• WORK TO DO:
Begin with the opening line of the records and extract each line through the one holding "mb.box(-a, a, -a, -a+th, z0, z1);"; pictures are not part of the copy.

3D scene scripts:
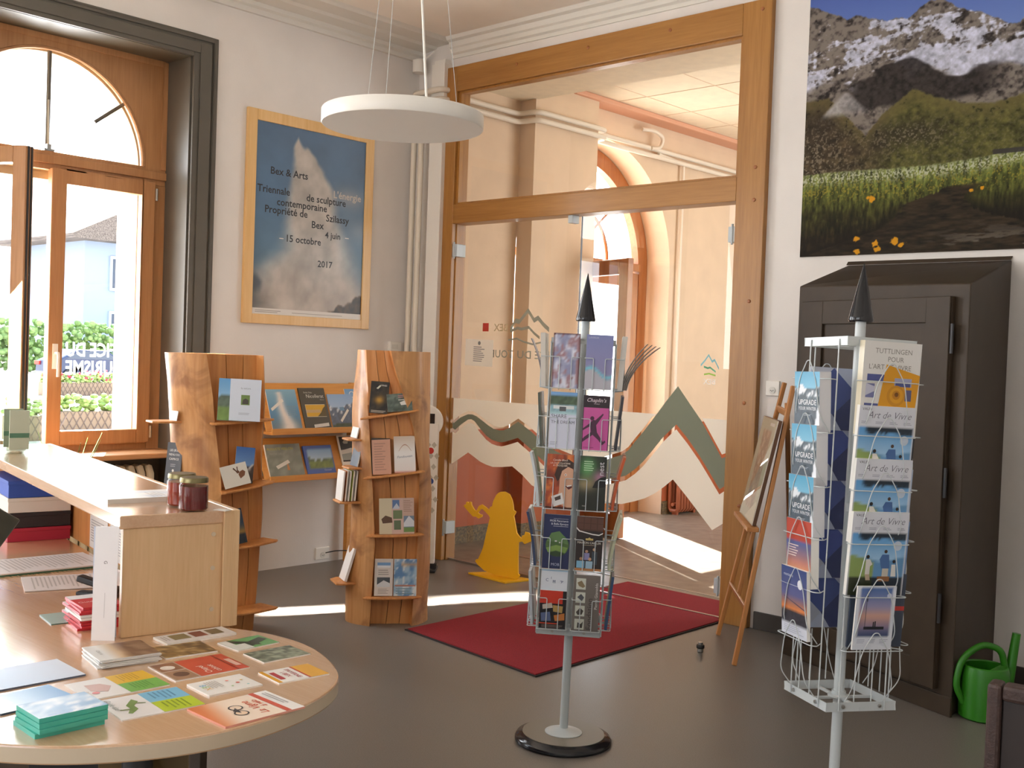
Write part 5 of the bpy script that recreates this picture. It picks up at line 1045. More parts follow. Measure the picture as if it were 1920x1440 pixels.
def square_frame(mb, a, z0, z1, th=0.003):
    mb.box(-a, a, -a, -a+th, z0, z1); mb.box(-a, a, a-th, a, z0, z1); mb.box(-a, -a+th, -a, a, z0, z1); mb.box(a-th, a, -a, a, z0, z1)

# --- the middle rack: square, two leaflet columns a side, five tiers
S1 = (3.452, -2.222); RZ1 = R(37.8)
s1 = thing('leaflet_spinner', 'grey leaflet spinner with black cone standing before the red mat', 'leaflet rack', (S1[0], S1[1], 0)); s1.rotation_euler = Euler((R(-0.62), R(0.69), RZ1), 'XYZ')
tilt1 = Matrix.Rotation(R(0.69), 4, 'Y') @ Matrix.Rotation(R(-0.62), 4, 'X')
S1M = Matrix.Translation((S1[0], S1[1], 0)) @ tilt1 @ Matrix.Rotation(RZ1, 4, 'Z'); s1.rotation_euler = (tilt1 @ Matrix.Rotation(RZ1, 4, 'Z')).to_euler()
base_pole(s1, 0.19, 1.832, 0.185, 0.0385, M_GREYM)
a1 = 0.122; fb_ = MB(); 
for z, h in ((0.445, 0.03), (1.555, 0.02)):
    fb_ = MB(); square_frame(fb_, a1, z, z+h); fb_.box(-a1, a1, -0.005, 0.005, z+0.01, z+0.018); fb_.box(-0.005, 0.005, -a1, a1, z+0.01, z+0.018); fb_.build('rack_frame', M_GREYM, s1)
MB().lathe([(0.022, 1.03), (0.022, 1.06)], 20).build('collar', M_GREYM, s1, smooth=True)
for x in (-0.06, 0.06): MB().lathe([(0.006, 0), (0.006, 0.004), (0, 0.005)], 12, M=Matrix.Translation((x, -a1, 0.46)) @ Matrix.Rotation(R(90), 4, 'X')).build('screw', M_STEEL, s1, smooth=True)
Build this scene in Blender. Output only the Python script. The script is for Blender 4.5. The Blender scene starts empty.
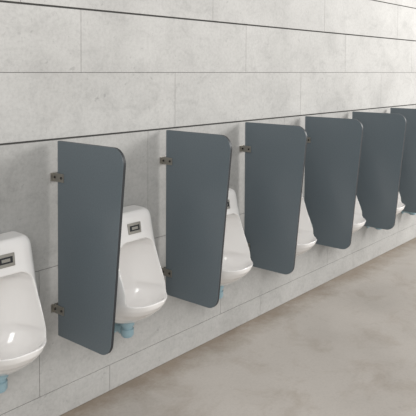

• THE COMPLETED TASK:
Write part 5 of the bpy script that recreates this picture. It picks up at line 1045. More parts follow. Measure the picture as if it were 1920x1440 pixels.
def square_frame(mb, a, z0, z1, th=0.003):
    mb.box(-a, a, -a, -a+th, z0, z1); mb.box(-a, a, a-th, a, z0, z1); mb.box(-a, -a+th, -a, a, z0, z1); mb.box(a-th, a, -a, a, z0, z1)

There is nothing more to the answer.